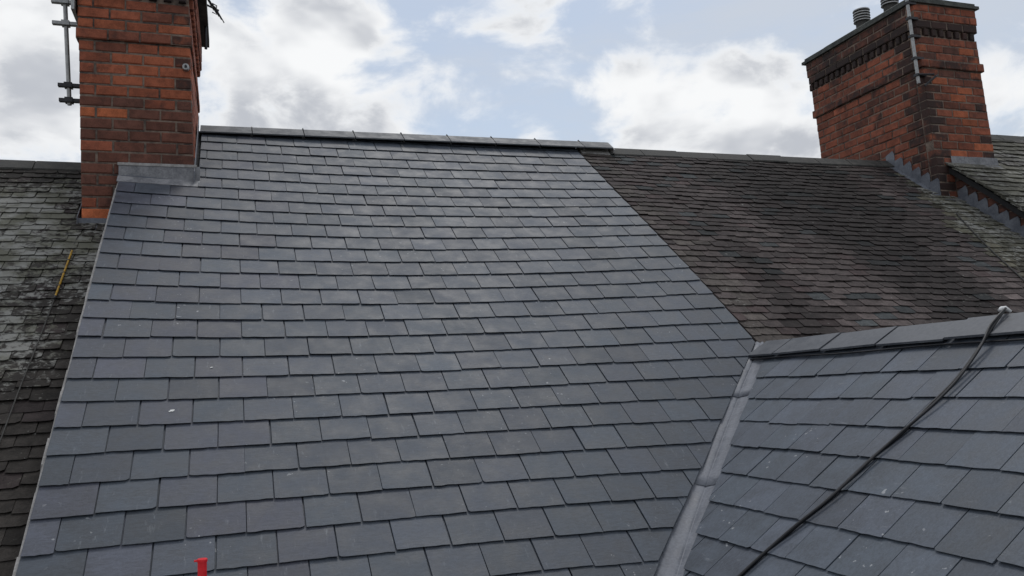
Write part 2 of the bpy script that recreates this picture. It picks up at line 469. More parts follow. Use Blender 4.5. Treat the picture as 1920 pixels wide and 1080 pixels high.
# valley line on the main roof: X = XW - t, s by the wing slope
tw_ = math.tan(PW)
def interp(x, xs, ys):
    if x <= xs[0]: return ys[0]
    for a, b, c, d in zip(xs, xs[1:], ys, ys[1:]):
        if x <= b: return c + (d - c) * (x - a) / (b - a)
    return ys[-1]
def valley(t):
    X = XW - t; z = ZW - t * tw_; s = -z / SP
    for _ in range(30):
        d = sag(min(X / 4.25, 1), s / 6); s = (-z - CP * d) / SP
    return Vector((X, -s * CP + SP * d, z)), s
VT = lin(-.6, 2.3, 60); VP = [valley(t) for t in VT]
VS = [v[1] for v in VP]; VY = [-v[0].y for v in VP]
def t_of_s(s): return interp(s, VS, VT)              # plan distance down the valley for a main-slope position
REACH_T = [0, .3, 1.0, 1.4, 2.2]
def reach_main(t): return interp(t, REACH_T, [.046, .050, .068, .108, .120])
def reach_wing(t): return interp(t, REACH_T, [.09, .095, .085, .045, .035])
for k in range(0, 30):
    s = S0 + G * k
    if s > 5.85: break
    half = k % 2 == 1
    xl = .0 if k >= 7 else .57
    edges = ([0.] + [.125 + .25 * i for i in range(17)] + [4.255]) if half else [.25 * i for i in range(17)] + [4.255]
    for a, b in zip(edges[:-1], edges[1:]):
        if b <= xl + .02: continue
        jit = rng.gauss(0, .0012)
        cut = False
        if b - a > .24 and a >= xl:
            vi = rng.randrange(len(VAR)); poly = VAR[vi]; key = vi; w = SLW; xc = (a + b) / 2 + jit
        else:
            a2 = max(a, xl); xc = (a2 + b) / 2; w = b - a2
            poly = slate_outline(w - .0052, .43, rng, False); key = None
        # raking cut along the valley: stop short of the valley line
        if s > 3.3:
            ds = .43; t0, t1 = t_of_s(s), t_of_s(s - ds)
            # distance measured square to the valley, so the plan offset along X is longer
            x0, x1 = XW - t0 - xc - reach_main(t0) * 1.28, XW - t1 - xc - reach_main(t1) * 1.28
            A_, B_ = 1., -(x1 - x0) / ds; Cc = x0
            if any(A_ * p[0] + B_ * p[1] > Cc for p in poly):
                poly = clip(poly, A_, B_, Cc); key = None
                if len(poly) < 3 or area(poly) < .0015: continue
        bright = 1.
        R1.put(xc, s, poly, slate_tint(bright, 1.0 if (xc < 1.2 and rng.random() < .35) else 0), key)
R1.finish()
# eaves continue the sheet out of the picture; ridge
RJ = [.556, 1.009, 1.475, 1.949, 2.419, 2.885, 3.35, 3.825, 4.317, 4.644]
for i, (a, b) in enumerate(zip(RJ[:-1], RJ[1:])):
    za, zb = .040 + .009 * a, .040 + .009 * b
    ridge_piece(main, (a + .004, .0, za), (b - .004, .0, zb), .20, .20, PM - .09, PM - .09, .012, M_RIDGE)
    if i < 8:      # union clip that holds the joint
        mb = MB(); l = Vector((0, CP, -SP)); 
        mb.tube([Vector((b, 0, zb)) + Vector((0, .025, -.010)), Vector((b, 0, zb + .009)), Vector((b, 0, zb)) + Vector((0, -.025, -.010))], .0065, 6)
        mb.build('ridge_clip', M_WHITE if i == 0 else M_DARKMETAL, main)
        mb = MB(); q0 = Vector((b, 0, zb - .004)); dn = Vector((0, -CP, -SP))
        mb.prism([q0 + Vector((-.006, 0, 0)) - Vector((0, 0, .004)), q0 + Vector((.006, 0, 0)) - Vector((0, 0, .004)), q0 + Vector((.006, 0, 0)) + dn * .2 - Vector((0, 0, .004)), q0 + Vector((-.006, 0, 0)) + dn * .2 - Vector((0, 0, .004))], (0, 0, -.008))
        mb.build('joint_seal', M_UNDER, main)
mb = MB(); e = Vector((4.645, 0, .083))
mb.prism([e + Vector((0, -.168, -.128)), e + Vector((0, 0, -.001)), e + Vector((0, .168, -.128)), e + Vector((0, .15, -.16)), e + Vector((0, -.15, -.16))], (.018, 0, 0))
mb.build('mortar_end', M_MORTAR_PALE, main)
mb = MB(); mb.prism([(4.30, -.135, -.105), (4.30, 0, .055), (4.30, .135, -.105)], (.325, 0, 0)); mb.build('mortar_bed', M_MORTAR_PALE, main)
# verge bedding along the open left edge
mb = MB(); 
for s0_, s1_ in zip(lin(1.25, 5.8, 26)[:-1], lin(1.25, 5.8, 26)[1:]):
    for_ = []
    P0, P1 = surf_main(0, s0_), surf_main(0, s1_)
    w0 = rng.uniform(.006, .016); 
    mb.add([P0 + Vector((-w0, 0, .004)), P0 + Vector((.05, 0, .004)), P0 + Vector((.05, 0, -.06)), P0 + Vector((-w0 - .006, 0, -.06)),
            P1 + Vector((-w0, 0, .004)), P1 + Vector((.05, 0, .004)), P1 + Vector((.05, 0, -.06)), P1 + Vector((-w0 - .006, 0, -.06))],
           [(0, 1, 5, 4), (1, 2, 6, 5), (2, 3, 7, 6), (3, 0, 4, 7), (0, 3, 2, 1), (4, 5, 6, 7)])
mb.build('verge_mortar', M_MORTAR_PALE, main)
# gable strip under the verge, and the rear slope
mb = MB(); mb.prism([(.02, .0, -.05), (.02, -5.2 * CP, -5.2 * SP - .05), (.02, -5.2 * CP, -9.4), (.02, 3.9, -9.4), (.02, 3.9, -3.05)], (.2, 0, 0))
mb.build('gable_wall', M_WALL, main)
mb = MB(); mb.prism([(.57, .0, -.02), (4.27, .0, -.02), (4.27, 3.9, -.02 - 3.9 * TP), (.57, 3.9, -.02 - 3.9 * TP)], (0, 0, -.12)); mb.build('rear_slope', M_UNDER, main)

# =================================================================== WING SLATE ROOF
wing = thing('slate_roof', 'small slate roof slope at lower right with a black cable lying across it', 'roof')
deck(wing, surf_wing, lin(2.75, 6.6, 5), lin(0.0, 2.7, 6))
R2 = Roof(wing, surf_wing, 'slate', M_SLATE, M_SLATE_A, .0060, .0080, .43, 300)
for k in range(0, 13):
    s = SW0 + GW * k
    V0 = 4.4914 + (0.0 if k % 2 == 1 else .125)
    for i in range(-14, 10):
        a = V0 + .25 * i; b = a + .25
        if a > 6.5 or b < 2.6: continue
        xc = (a + b) / 2 + rng.gauss(0, .0012)
        vi = rng.randrange(len(VAR)); poly = VAR[vi]; key = vi
        # valley on the wing: -V = Z/TP with Z = ZW - s SW
        def vv(s_): t_ = s_ * CW; return interp(t_, VT, VY) + reach_wing(t_) * 1.28
        ds = .43
        x0, x1 = vv(s) - xc, vv(s - ds) - xc
        A_, B_, C_ = -1., (x1 - x0) / ds, -x0
        if any(A_ * p[0] + B_ * p[1] > C_ for p in poly):
            poly = clip(poly, A_, B_, C_); key = None
            if len(poly) < 3 or area(poly) < .0015: continue
        R2.put(xc, s, poly, slate_tint(1.24), key, 1.3)  # same slates, tint raised: sky light on this slope put into the colour
R2.finish()
WJ = [3.10, 3.383, 3.852, 4.31, 4.776, 5.24, 5.70, 6.16, 6.6]
for a, b in zip(WJ[:-1], WJ[1:]):
    ridge_piece(wing, (XW, -a - .006, ZW + .034 + rng.uniform(-.005, .005)), (XW, -b + .006, ZW + .034 + rng.uniform(-.004, .004)), .205, .205, PW - .15, PW - .15, .011, M_RIDGE_W)
mb = MB(); mb.prism([(XW + .02, -2.75, ZW - .03), (XW + .02, -6.6, ZW - .03), (XW + 2.3, -6.6, ZW - .03 - 2.28 * tw_), (XW + 2.3, -2.75, ZW - .03 - 2.28 * tw_)], (0, 0, -.1)); mb.build('rear_slope', M_UNDER, wing)

# =================================================================== VALLEY
val = thing('valley_gutter', 'grey lead valley gutter running down between the two slate slopes', 'gutter', (0, 0, 0))
def vpt(t, a, lift=0.):
    """point of the valley: t plan distance from its head, a signed reach up the main (-) or the wing (+) slope"""
    c = valley(t)[0]
    nm, nw_ = NM, Vector((-SW, 0, CW)); up = (nm + nw_).normalized()
    along = (Vector((-1, -tw_ / TP, -tw_))).normalized()
    if a < 0: side = along.cross(nm).normalized(); side = side if side.x < 0 else -side; base = c + side * (-a)
    else: side = along.cross(nw_).normalized(); side = side if side.y < 0 else -side; base = c + side * a
    r = .055
    fil = max(0, 1 - (a / r) ** 2) * .010
    return base + up * (lift + fil) + (nm if a < 0 else nw_) * .004
bounds = [-.012, .42, 1.02, 1.62, 2.4]
for k, (a, b) in enumerate(zip(bounds[:-1], bounds[1:])):
    mb = MB(); ts = lin(a, b + .06, 12); aa = [-1., -.66, -.42, -.26, -.13, -.05, 0, .05, .13, .26, .42, .66, 1.]
    nx = len(aa)
    for lay in (0, 1):
        for ti, tt in enumerate(ts):
            for v in aa:
                wob = .0030 * noise.noise(Vector((tt * 5, v * 3, k * 3.3)))
                w_ = ((reach_main(tt) if v < 0 else reach_wing(tt)) + .045) * max(.45 if v < 0 else .15, min(1, (tt + .05) / .30))
                mb.v.append(tuple(vpt(tt, v * w_, (.0022 * (len(bounds) - k - 1) + .003 * (ti / 11.) + wob) * (1 - .8 * v * v) - lay * .004)))
    N = nx * len(ts)
    for j in range(len(ts) - 1):
        for i in range(nx - 1):
            q0 = j * nx + i
            mb.f.append((q0, q0 + 1, q0 + nx + 1, q0 + nx)); mb.f.append((N + q0, N + q0 + nx, N + q0 + nx + 1, N + q0 + 1))
    for i in range(nx - 1):
        for j in (0, len(ts) - 1):
            q0 = j * nx + i; mb.f.append((q0, q0 + 1, N + q0 + 1, N + q0))
    mb.build('lead_sheet', M_LEAD, val, True)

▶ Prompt
Scan the data for the word "picture" and copy every line where it shows up.

▶ Task result
Write part 2 of the bpy script that recreates this picture. It picks up at line 469. More parts follow. Use Blender 4.5. Treat the picture as 1920 pixels wide and 1080 pixels high.
# eaves continue the sheet out of the picture; ridge